Galletas

23/11/09

La semana pasada hicimos galletas. En realidad yo nunca las había hecho antes, pero se lo había prometido a A. el día que compramos los moldes de nombre impronunciable en la tienda sueca azul y amarilla. Y, ya armados de moldes navideños, nos armamos también de valor y convertimos la mesa de la cocina en escuela de pastelería. Volcán de harina y azúcar, huevo en el medio, un buen puñado de mantequilla… ¡y a mancharse las manos! (las manos, la ropa, la mesa…).
Hasta aquí la parte pringosilla. Después vino la de impaciencia mientras la masa reposaba en la nevera. “¿Y ahora qué vamos a hacer mamáaaaaaa?”, preguntaba mi princesa como si el mundo se acabara cuando una termina de hacer galletas.

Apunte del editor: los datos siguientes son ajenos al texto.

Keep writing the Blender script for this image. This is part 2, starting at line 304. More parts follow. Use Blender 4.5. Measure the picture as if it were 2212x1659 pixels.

Y al fin, la parte más divertida: rodillo, moldes y cómo no, la manita de pintura comestible. Porque oye, nosotras de amateurs nada de nada. Si nos ponemos, nos ponemos. Profesionales cien por cien, allí habíamos preparado nuestros vasitos de glaseado de colores (con colorantes alimentarios de repostería) para, pincel en mano, decorar las galletitas. ¡Y qué bien las decoramos! En realidad A. lo hizo casi todo sola.
Pero, oh desliz. Cual primerizas que somos, no habíamos considerado la posibilidad de que el glaseado dentro del horno no se endurece sino que se funde. Así que el invento se fue al garete en cuestión de cinco minutos.
La segunda tanda, ya sin decoración ni colorines, superó la prueba. Galletas redondas, mondas y lirondas que, aunque duras como piedras, nos comimos tan a gustito.